Los préstamos lingüísticos entran a una lengua cuando alguna parte de la realidad se nombra1 en la lengua de una comunidad y, posteriormente, esta parte de la realidad se integra a otra comunidad. Como sabemos, en español tenemos incontables casos de este proceso; pensemos en las palabras que comienzan con a-, al-, típicamente atribuidas al árabe, como «algodón», «almohada», «almíbar» y perfectamente integradas al español contemporáneo, o démosle crédito a todos los nahuatlismos que existen no sólo en el español, sino en otras lenguas con formas ligeramente diferentes: «aguacate», «chocolate», «(ji)tomate», «chile».

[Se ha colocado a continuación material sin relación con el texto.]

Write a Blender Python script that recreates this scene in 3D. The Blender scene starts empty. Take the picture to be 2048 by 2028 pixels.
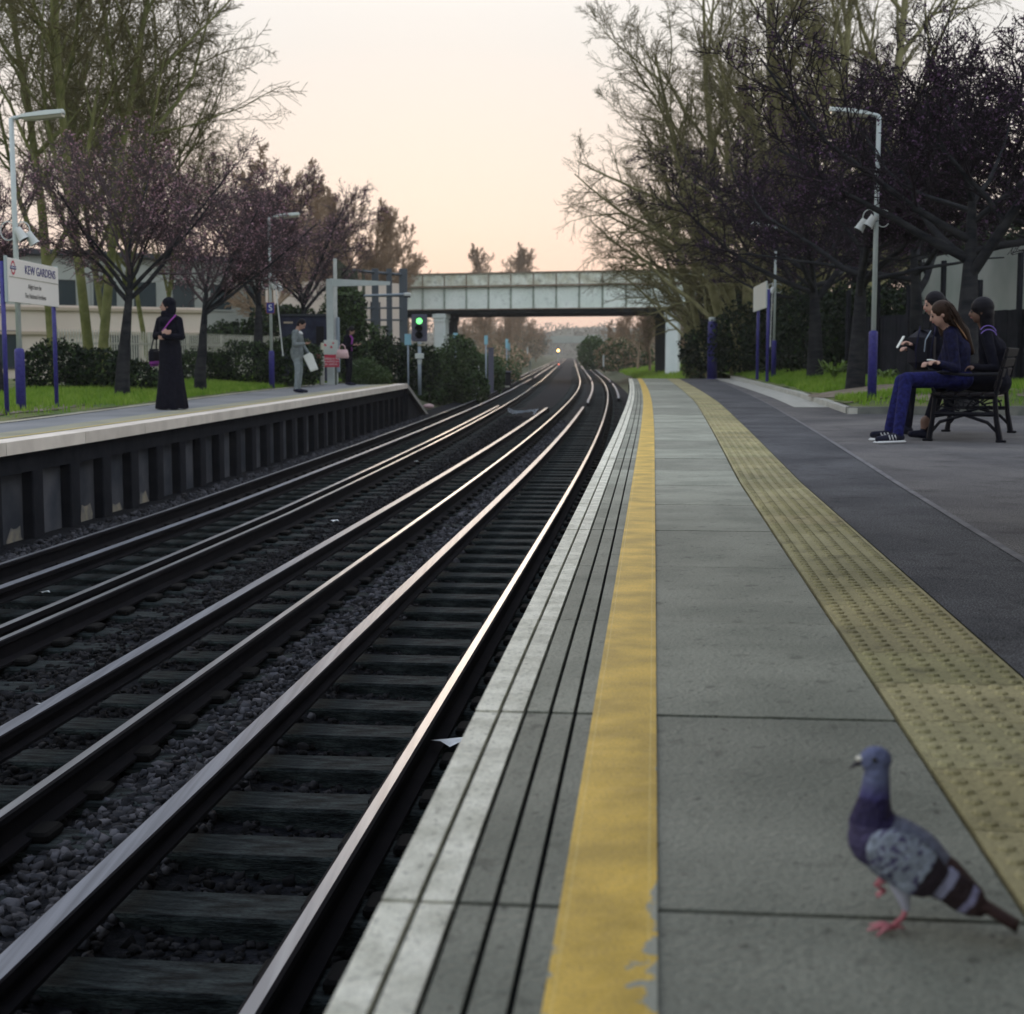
import bpy, math, random
import numpy as np
from mathutils import Vector, Matrix
S = bpy.context.scene
COL = S.collection
R = math.radians
random.seed(7)

# ------------------------------------------------------------------ calibration helpers
F_PX, CX, CY, HOR, CAMH = 2926.0, 1024.0, 1014.0, 706.0, 0.865
PITCH = math.atan((CY - HOR) / F_PX)
def gp(x, y, z=0.0):
    u = (x - CX) / F_PX; v = -(y - CY) / F_PX
    fy = math.cos(PITCH) + v * math.sin(PITCH); fz = -math.sin(PITCH) + v * math.cos(PITCH)
    t = (z - CAMH) / fz
    return (u * t, fy * t)
def pz(y, dist):      # world height of an image row at a given distance
    v = -(y - CY) / F_PX
    fy = math.cos(PITCH) + v * math.sin(PITCH); fz = -math.sin(PITCH) + v * math.cos(PITCH)
    return CAMH + dist * fz / fy
def px(x, y, dist):
    v = -(y - CY) / F_PX
    fy = math.cos(PITCH) + v * math.sin(PITCH)
    return (x - CX) / F_PX * dist / fy

# track line (outer rail of the near track): slope table -> x(y)
_ks = [(-40, .100), (15, .096), (34, .080), (58, .067), (83, .051), (105, .041), (1500, .040)]
def _slope(y):
    if y <= _ks[0][0]: return _ks[0][1]
    for (a, sa), (b, sb) in zip(_ks, _ks[1:]):
        if y <= b: return sa + (sb - sa) * (y - a) / (b - a)
    return _ks[-1][1]
_ys = np.arange(-60, 1500, 0.5)
_sl = np.array([_slope(y) for y in _ys])
_xs = np.concatenate([[0], np.cumsum((_sl[1:] + _sl[:-1]) * 0.25)])
_xs += -0.72 - np.interp(3.81, _ys, _xs)
def A(y): return float(np.interp(y, _ys, _xs))
def dl(y): return float(np.interp(y, [16, 24, 33, 42, 60, 80, 120, 300], [0, .13, .27, .42, .7, .95, 1.0, 1.0]))
def P(y, u, z):       # point at lateral offset u from the near running rail
    s = _slope(y); n = math.hypot(1, s)
    return (A(y) + u / n, y - u * s / n, z)
def ysteps(y0, y1):
    out = []; y = y0
    while y < y1:
        out.append(y); y += 0.5 if y < 40 else (1.0 if y < 120 else 8.0)
    out.append(y1); return out

# ------------------------------------------------------------------ materials
MATS = {}
def mat(name, c, rough=.8, metal=0.0, c2=None, scale=5.0, bump=0.0, bscale=None, attr=None, spec=None, contrast=(.35, .65), detail=5, coord='Object', emit=None, emit_s=0, stretch=None, tl=0, speck=None):
    m = bpy.data.materials.new(name); m.use_nodes = True; MATS[name] = m
    nt = m.node_tree; N = nt.nodes; L = nt.links
    b = N['Principled BSDF']
    b.inputs['Base Color'].default_value = (*c, 1); b.inputs['Roughness'].default_value = rough
    b.inputs['Metallic'].default_value = metal
    if spec is None and metal == 0 and name not in ('glass_dark', 'eye_dark'): spec = .12 if max(c) < .07 else (.3 if rough > .55 else .5)
    if spec is not None: b.inputs['Specular IOR Level'].default_value = spec
    if emit: b.inputs['Emission Color'].default_value = (*emit, 1); b.inputs['Emission Strength'].default_value = emit_s
    tc = N.new('ShaderNodeTexCoord'); src = tc.outputs[coord]
    if stretch:
        mp = N.new('ShaderNodeMapping'); mp.inputs['Scale'].default_value = stretch
        L.new(src, mp.inputs['Vector']); src = mp.outputs[0]
    col = None
    if c2 is not None:
        n = N.new('ShaderNodeTexNoise'); n.inputs['Scale'].default_value = scale; n.inputs['Detail'].default_value = detail
        L.new(src, n.inputs['Vector'])
        r = N.new('ShaderNodeValToRGB'); e = r.color_ramp.elements
        e[0].position, e[1].position = contrast; e[0].color = (*c, 1); e[1].color = (*c2, 1)
        L.new(n.outputs['Fac'], r.inputs[0]); col = r.outputs[0]
    if attr:
        a = N.new('ShaderNodeAttribute'); a.attribute_name = attr
        if col is None: col = a.outputs['Color']
        else:
            mx = N.new('ShaderNodeMix'); mx.data_type = 'RGBA'; mx.blend_type = 'MULTIPLY'; mx.inputs[0].default_value = 1
            L.new(col, mx.inputs[6]); L.new(a.outputs['Color'], mx.inputs[7]); col = mx.outputs[2]
    for (ss, lo, hi, dk) in (speck or ()):      # grit, gum spots, stains: a finer noise darkening or lightening the surface itself
        n3 = N.new('ShaderNodeTexNoise'); n3.inputs['Scale'].default_value = ss; n3.inputs['Detail'].default_value = 3; L.new(src, n3.inputs['Vector'])
        r3 = N.new('ShaderNodeMapRange'); r3.inputs[1].default_value = lo; r3.inputs[2].default_value = hi; r3.inputs[3].default_value = 1.0; r3.inputs[4].default_value = dk; L.new(n3.outputs['Fac'], r3.inputs[0])
        mv = N.new('ShaderNodeMix'); mv.data_type = 'RGBA'; mv.blend_type = 'MULTIPLY'; mv.inputs[0].default_value = 1; L.new(col, mv.inputs[6]); L.new(r3.outputs[0], mv.inputs[7]); col = mv.outputs[2]
    if col is not None: L.new(col, b.inputs['Base Color'])
    if bump:
        n2 = N.new('ShaderNodeTexNoise'); n2.inputs['Scale'].default_value = bscale or scale * 4; n2.inputs['Detail'].default_value = 6
        L.new(src, n2.inputs['Vector'])
        bp = N.new('ShaderNodeBump'); bp.inputs['Strength'].default_value = bump; bp.inputs['Distance'].default_value = .02
        L.new(n2.outputs['Fac'], bp.inputs['Height']); L.new(bp.outputs[0], b.inputs['Normal'])
    if tl:
        t = N.new('ShaderNodeBsdfTranslucent'); t.inputs[0].default_value = (c[0] * 1.6, c[1] * 1.8, c[2], 1)
        ms = N.new('ShaderNodeMixShader'); ms.inputs[0].default_value = tl
        L.new(b.outputs[0], ms.inputs[1]); L.new(t.outputs[0], ms.inputs[2])
        L.new(ms.outputs[0], N['Material Output'].inputs[0])
    return m

mat('concrete', (.23, .245, .195), .72, c2=(.35, .36, .29), scale=2.2, bump=.35, bscale=60, attr='tone', speck=((150, .52, .75, .45), (13, .60, .72, .62), (420, .5, .62, .72), (34, .655, .69, .5)))
mat('coping_paint', (.58, .57, .46), .7, c2=(.86, .84, .70), scale=9, bump=.4, bscale=50, attr='tone', speck=((60, .56, .72, .5), (260, .52, .65, .7), (5, .6, .75, .7)))
mat('dark_gap', (.006, .007, .008), .95)
mat('tactile', (.29, .26, .14), .8, c2=(.42, .37, .20), scale=2.5, bump=.3, bscale=70, attr='tone', speck=((90, .54, .7, .55), (7, .56, .72, .6)))
mat('asphalt', (.058, .061, .068), .85, c2=(.108, .110, .117), scale=1.1, bump=.8, bscale=120, speck=((190, .50, .66, 2.6), (120, .5, .62, .35), (6, .58, .7, .7)))
mat('asphalt_old', (.078, .076, .080), .85, c2=(.150, .143, .138), scale=.7, bump=.8, bscale=120, speck=((190, .50, .66, 2.4), (110, .5, .62, .4), (3, .55, .72, .65)))
mat('asphalt_seam', (.17, .17, .175), .85, c2=(.10, .10, .11), scale=6)
mat('kerb_stone', (.33, .33, .29), .85, c2=(.46, .45, .40), scale=4, bump=.3)
mat('kerb_dark', (.10, .11, .10), .9, c2=(.2, .2, .18), scale=4, bump=.3)
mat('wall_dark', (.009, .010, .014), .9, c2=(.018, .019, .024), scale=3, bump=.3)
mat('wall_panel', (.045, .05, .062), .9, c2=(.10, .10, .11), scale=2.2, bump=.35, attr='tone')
mat('wood_sleeper', (.007, .010, .012), .85, c2=(.058, .076, .076), scale=4, bump=.8, bscale=22, stretch=(1.6, 7, 7), contrast=(.36, .74), speck=((30, .5, .66, .35), (3, .5, .65, .45)))
mat('iron_chair', (.005, .005, .005), .9)
mat('ballast_bed', (.004, .005, .007), .95, c2=(.016, .017, .022), scale=16, bump=1.0, bscale=45, contrast=(.42, .68))
mat('stone', (.020, .021, .024), .9, c2=(.034, .033, .035), scale=9, attr='tone', bump=.3, bscale=60)
mat('rail_head', (.30, .31, .33), .33, .6, c2=(.20, .205, .22), scale=3, stretch=(8, .3, 1))
mat('rail_side', (.003, .003, .005), .9, c2=(.007, .006, .008), scale=8)
mat('cond_head', (.20, .215, .25), .40, .3, c2=(.11, .12, .145), scale=4, stretch=(12, .25, 1))
mat('ground', (.05, .06, .03), .95, c2=(.10, .10, .06), scale=.6, bump=.4, bscale=6)
mat('lawn', (.06, .11, .018), .95, c2=(.17, .17, .07), scale=1.3, bump=.8, bscale=40)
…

El rechazo sistemático a los préstamos lingüísticos parece ser una cuestión más ideológica y política que lingüística, basado en una idea de limpieza y pulcritud que nada tiene que ver con las necesidades cotidianas de las personas. En ese sentido, hay quienes afirman que el problema no es el uso de los préstamos, sino el abuso de ellos; pero honestamente no es lo mismo «mercado target» que «mercado objetivo(?)», tampoco es lo mismo «call center» que «centro de llamadas». Si la palabra se ajusta para lo que quiere decir, úsela; si no está en el diccionario, no se preocupe, con que sus interlocutores la entiendan es suficiente. Usted siga peleándose con los trolls de Twitter, no deje de farmear en los videojuegos, siga bloqueando todo el spam que le llegue a su email, pero —sobre todo— evite triggerearse cada vez que lea una opinión que no se ajusta a su sistema de creencias. EP
1 En rigor no son partes de la realidad o partes del mundo, puesto que las palabras no están obligadas a referirse a objetos de la realidad o a entidades del mundo —piense en el concepto zeitgeist—; sin embargo, por sencillez, vamos a asumir aquí que los préstamos típicamente vienen acompañados de un objeto o un proceso en el mundo.